DATA PROVIDED:
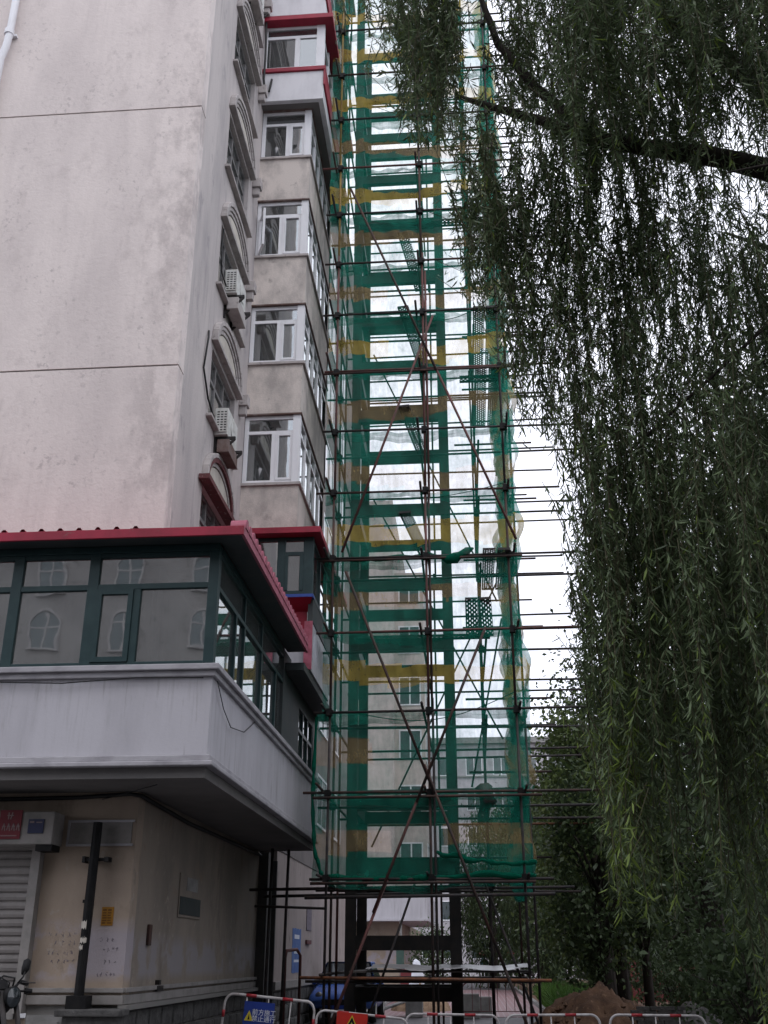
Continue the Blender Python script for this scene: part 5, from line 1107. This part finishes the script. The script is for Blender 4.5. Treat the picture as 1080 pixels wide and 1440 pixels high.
limb([(4.4, 8.6, 6.8), (4.1, 9.4, 7.9), (3.8, 9.9, 8.8), (3.2, 10.2, 9.4)], [.10, .07, .04, .015])
limb([(3.4, 8.1, 7.6), (2.76, 8, 6.72), (2.2, 8, 6.2), (1.75, 8, 5.8), (1.41, 8, 5.49), (1.2, 8, 5.1)], [.022, .018, .016, .013, .010, .006])
limb([(4.4, 8.6, 6.5), (3.9, 7.6, 7.4), (3.0, 6.9, 7.6), (2.2, 6.7, 7.3)], [.05, .035, .02, .008])
STR = []   # strand base, length
def grp(n, x, y, zb, L, dens=1.): STR.extend([(random.uniform(*x), random.uniform(*y), random.uniform(*zb), random.uniform(*L), dens) for _ in range(n)])
#      n    x range        y range      bottom z      length
grp(13, (-1.05, -.5), (7.8, 8.3), (10.0, 10.9), (.8, 1.6), .6)
grp(60, (-.52, .14), (7.6, 8.5), (9.2, 10.6), (1.2, 2.2))
grp(16, (-.35, .10), (7.6, 8.3), (8.75, 9.3), (1.2, 2.2))
grp(34, (.08, .45), (7.7, 8.4), (7.1, 8.4), (.9, 1.7))
grp(26, (.42, .75), (7.7, 8.5), (6.3, 8.0), (1.2, 2.0))
grp(16, (.45, .80), (7.8, 8.5), (5.7, 6.8), (1.0, 2.2), .7)
grp(58, (.7, 1.4), (7.6, 8.8), (6.4, 8.4), (1.1, 2.0))
grp(30, (.75, 1.2), (7.8, 8.6), (4.9, 6.4), (1.2, 2.6), .75)
grp(85, (.5, 1.9), (7.2, 8.6), (8.9, 10.6), (1.0, 2.2))
grp(150, (.9, 3.5), (8.3, 10), (8.8, 12), (1.2, 2.2))
grp(170, (1.3, 3.6), (6.6, 8.6), (8.2, 10.6), (1.2, 2.6))
grp(40, (1.0, 3.0), (6.0, 7.2), (7.2, 9.4), (1.2, 2.4))
grp(70, (.95, 3.3), (7.0, 7.85), (7.7, 8.9), (1.0, 1.9))
grp(45, (1.3, 2.1), (7.8, 10), (5.4, 7.8), (1.4, 2.6))
grp(150, (1.7, 3.9), (7.4, 10.2), (5.2, 8.2), (1.6, 2.8))
grp(22, (.98, 1.2), (7.9, 8.5), (3.2, 4.6), (1.4, 2.6), .8)
grp(74, (1.15, 1.9), (7.6, 9.4), (2.9, 5.2), (1.8, 3.0))
grp(40, (1.05, 1.5), (7.8, 9.0), (1.75, 3.2), (1.6, 2.8))
grp(95, (1.45, 2.7), (7.2, 9.8), (2.0, 3.8), (1.8, 3.0))
grp(80, (1.8, 3.4), (7.0, 10.4), (3.0, 5.4), (1.8, 3.0))
grp(60, (1.95, 3.2), (6.8, 9.5), (.9, 2.8), (1.6, 2.8))
grp(40, (2.4, 4.2), (9.5, 11.5), (1.0, 6.0), (1.8, 3.0))
stem_all = MB(); acc = []; n_parts = 0
grp(9, (.98, 1.3), (7.6, 8.3), (1.7, 2.5), (1.0, 1.7), 1.05)
grp(7, (1.5, 2.4), (7.2, 8.0), (9.3, 10.0), (.8, 1.4), 1.05)
order = sorted(range(len(STR)), key=lambda i: STR[i][1])
part_ids = set(order[:290])
def strand(x, y, zb, L, dens):
    m = max(6, int(L / .12)); t = np.linspace(0, 1, m); a = random.uniform(0, 6.28); arc = random.uniform(.1, .35); ph = random.uniform(0, 6)
    hx = -arc * np.cos(a) * (1 - t) ** 2.5 + .035 * np.sin(t * 5 + ph) * L / 2; hy = -arc * np.sin(a) * (1 - t) ** 2.5 + .03 * np.sin(t * 4 + ph * 2)
    C = np.stack([x + hx, y + hy, zb + L * (1 - t) - .10 * (1 - t) ** 6], 1)
    nl = max(4, int(L / .023 * dens)); u = np.sort(RNG.uniform(.03, 1, nl)); seg = np.clip((u * (m - 1)).astype(int), 0, m - 2); fr = (u * (m - 1) - seg)[:, None]
    P = C[seg] * (1 - fr) + C[seg + 1] * fr; T = unit(C[seg + 1] - C[seg])
    az = RNG.uniform(0, 2 * np.pi, nl); out = np.stack([np.cos(az), np.sin(az), np.zeros(nl)], 1)
    spr = RNG.uniform(.35, 1.1, nl)[:, None]; D = unit(T * RNG.uniform(.3, 1.2, nl)[:, None] + out * spr + RNG.normal(0, .3, (nl, 3)) + np.array([0, 0, -.35])); S = unit(np.cross(D, out + .3 * RNG.normal(0, 1, (nl, 3))))
    LL = RNG.uniform(.06, .14, nl); WW = LL * RNG.uniform(.10, .155, nl)
    r_ = RNG.random(nl); tone = random.random(); low = zb < 3.2
    mi = np.where(r_ < (.5 if tone < .5 else .18), 0, np.where(r_ < (.994 if not low else .975), 1, 2)); mi = np.where((u > .86) & (r_ > (.88 if not low else .6)), 2, mi)
    if dens > 1.01: mi = np.where(r_ > .45, 2, 1)
    return C, (P, D, S, LL, WW, mi)
for idx, (x, y, zb, L, dens) in enumerate(STR):
    got = [strand(x, y, zb, L, dens)]
    for q in range(random.choice((1, 2, 2, 3))):
        up = random.uniform(.05, .55) * L; l2 = min(L - up, random.uniform(.35, .9) * L * .6)
        got.append(strand(x + random.gauss(0, .07), y + random.gauss(0, .09), zb + up, max(.25, l2), dens))
    leaves = [np.concatenate(z) for z in zip(*[g_[1] for g_ in got])]
    if idx in part_ids:
        o = leaf_object('hanging_branch', *leaves, ['lf_dark', 'lf_mid', 'lf_young'], wt, bend=.15)
        st_ = MB()
        for c_, _ in got: st_.path([tuple(c) for c in c_[::2]], .0035, 3)
        st_.build('stem', 'twig', o)
    else:
        acc.append(leaves)
        for c_, _ in got: stem_all.path([tuple(c) for c in c_[::3]] if len(c_) > 6 else [tuple(c_[0]), tuple(c_[-1])], .0035, 3, cap=False)
A_ = [np.concatenate(z) for z in zip(*acc)]
leaf_object('foliage', *A_, ['lf_dark', 'lf_mid', 'lf_young'], wt, 'stuff')
stem_all.build('twigs', 'twig', wt, kind='stuff')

PROBLEM REQUIREMENTS: Print out the whole of the material word for word, without pictures.

ANSWER TO THIS EXERCISE:
Continue the Blender Python script for this scene: part 5, from line 1107. This part finishes the script. The script is for Blender 4.5. Treat the picture as 1080 pixels wide and 1440 pixels high.
limb([(4.4, 8.6, 6.8), (4.1, 9.4, 7.9), (3.8, 9.9, 8.8), (3.2, 10.2, 9.4)], [.10, .07, .04, .015])
limb([(3.4, 8.1, 7.6), (2.76, 8, 6.72), (2.2, 8, 6.2), (1.75, 8, 5.8), (1.41, 8, 5.49), (1.2, 8, 5.1)], [.022, .018, .016, .013, .010, .006])
limb([(4.4, 8.6, 6.5), (3.9, 7.6, 7.4), (3.0, 6.9, 7.6), (2.2, 6.7, 7.3)], [.05, .035, .02, .008])
STR = []   # strand base, length
def grp(n, x, y, zb, L, dens=1.): STR.extend([(random.uniform(*x), random.uniform(*y), random.uniform(*zb), random.uniform(*L), dens) for _ in range(n)])
#      n    x range        y range      bottom z      length
grp(13, (-1.05, -.5), (7.8, 8.3), (10.0, 10.9), (.8, 1.6), .6)
grp(60, (-.52, .14), (7.6, 8.5), (9.2, 10.6), (1.2, 2.2))
grp(16, (-.35, .10), (7.6, 8.3), (8.75, 9.3), (1.2, 2.2))
grp(34, (.08, .45), (7.7, 8.4), (7.1, 8.4), (.9, 1.7))
grp(26, (.42, .75), (7.7, 8.5), (6.3, 8.0), (1.2, 2.0))
grp(16, (.45, .80), (7.8, 8.5), (5.7, 6.8), (1.0, 2.2), .7)
grp(58, (.7, 1.4), (7.6, 8.8), (6.4, 8.4), (1.1, 2.0))
grp(30, (.75, 1.2), (7.8, 8.6), (4.9, 6.4), (1.2, 2.6), .75)
grp(85, (.5, 1.9), (7.2, 8.6), (8.9, 10.6), (1.0, 2.2))
grp(150, (.9, 3.5), (8.3, 10), (8.8, 12), (1.2, 2.2))
grp(170, (1.3, 3.6), (6.6, 8.6), (8.2, 10.6), (1.2, 2.6))
grp(40, (1.0, 3.0), (6.0, 7.2), (7.2, 9.4), (1.2, 2.4))
grp(70, (.95, 3.3), (7.0, 7.85), (7.7, 8.9), (1.0, 1.9))
grp(45, (1.3, 2.1), (7.8, 10), (5.4, 7.8), (1.4, 2.6))
grp(150, (1.7, 3.9), (7.4, 10.2), (5.2, 8.2), (1.6, 2.8))
grp(22, (.98, 1.2), (7.9, 8.5), (3.2, 4.6), (1.4, 2.6), .8)
grp(74, (1.15, 1.9), (7.6, 9.4), (2.9, 5.2), (1.8, 3.0))
grp(40, (1.05, 1.5), (7.8, 9.0), (1.75, 3.2), (1.6, 2.8))
grp(95, (1.45, 2.7), (7.2, 9.8), (2.0, 3.8), (1.8, 3.0))
grp(80, (1.8, 3.4), (7.0, 10.4), (3.0, 5.4), (1.8, 3.0))
grp(60, (1.95, 3.2), (6.8, 9.5), (.9, 2.8), (1.6, 2.8))
grp(40, (2.4, 4.2), (9.5, 11.5), (1.0, 6.0), (1.8, 3.0))
stem_all = MB(); acc = []; n_parts = 0
grp(9, (.98, 1.3), (7.6, 8.3), (1.7, 2.5), (1.0, 1.7), 1.05)
grp(7, (1.5, 2.4), (7.2, 8.0), (9.3, 10.0), (.8, 1.4), 1.05)
order = sorted(range(len(STR)), key=lambda i: STR[i][1])
part_ids = set(order[:290])
def strand(x, y, zb, L, dens):
    m = max(6, int(L / .12)); t = np.linspace(0, 1, m); a = random.uniform(0, 6.28); arc = random.uniform(.1, .35); ph = random.uniform(0, 6)
    hx = -arc * np.cos(a) * (1 - t) ** 2.5 + .035 * np.sin(t * 5 + ph) * L / 2; hy = -arc * np.sin(a) * (1 - t) ** 2.5 + .03 * np.sin(t * 4 + ph * 2)
    C = np.stack([x + hx, y + hy, zb + L * (1 - t) - .10 * (1 - t) ** 6], 1)
    nl = max(4, int(L / .023 * dens)); u = np.sort(RNG.uniform(.03, 1, nl)); seg = np.clip((u * (m - 1)).astype(int), 0, m - 2); fr = (u * (m - 1) - seg)[:, None]
    P = C[seg] * (1 - fr) + C[seg + 1] * fr; T = unit(C[seg + 1] - C[seg])
    az = RNG.uniform(0, 2 * np.pi, nl); out = np.stack([np.cos(az), np.sin(az), np.zeros(nl)], 1)
    spr = RNG.uniform(.35, 1.1, nl)[:, None]; D = unit(T * RNG.uniform(.3, 1.2, nl)[:, None] + out * spr + RNG.normal(0, .3, (nl, 3)) + np.array([0, 0, -.35])); S = unit(np.cross(D, out + .3 * RNG.normal(0, 1, (nl, 3))))
    LL = RNG.uniform(.06, .14, nl); WW = LL * RNG.uniform(.10, .155, nl)
    r_ = RNG.random(nl); tone = random.random(); low = zb < 3.2
    mi = np.where(r_ < (.5 if tone < .5 else .18), 0, np.where(r_ < (.994 if not low else .975), 1, 2)); mi = np.where((u > .86) & (r_ > (.88 if not low else .6)), 2, mi)
    if dens > 1.01: mi = np.where(r_ > .45, 2, 1)
    return C, (P, D, S, LL, WW, mi)
for idx, (x, y, zb, L, dens) in enumerate(STR):
    got = [strand(x, y, zb, L, dens)]
    for q in range(random.choice((1, 2, 2, 3))):
        up = random.uniform(.05, .55) * L; l2 = min(L - up, random.uniform(.35, .9) * L * .6)
        got.append(strand(x + random.gauss(0, .07), y + random.gauss(0, .09), zb + up, max(.25, l2), dens))
    leaves = [np.concatenate(z) for z in zip(*[g_[1] for g_ in got])]
    if idx in part_ids:
        o = leaf_object('hanging_branch', *leaves, ['lf_dark', 'lf_mid', 'lf_young'], wt, bend=.15)
        st_ = MB()
        for c_, _ in got: st_.path([tuple(c) for c in c_[::2]], .0035, 3)
        st_.build('stem', 'twig', o)
    else:
        acc.append(leaves)
        for c_, _ in got: stem_all.path([tuple(c) for c in c_[::3]] if len(c_) > 6 else [tuple(c_[0]), tuple(c_[-1])], .0035, 3, cap=False)
A_ = [np.concatenate(z) for z in zip(*acc)]
leaf_object('foliage', *A_, ['lf_dark', 'lf_mid', 'lf_young'], wt, 'stuff')
stem_all.build('twigs', 'twig', wt, kind='stuff')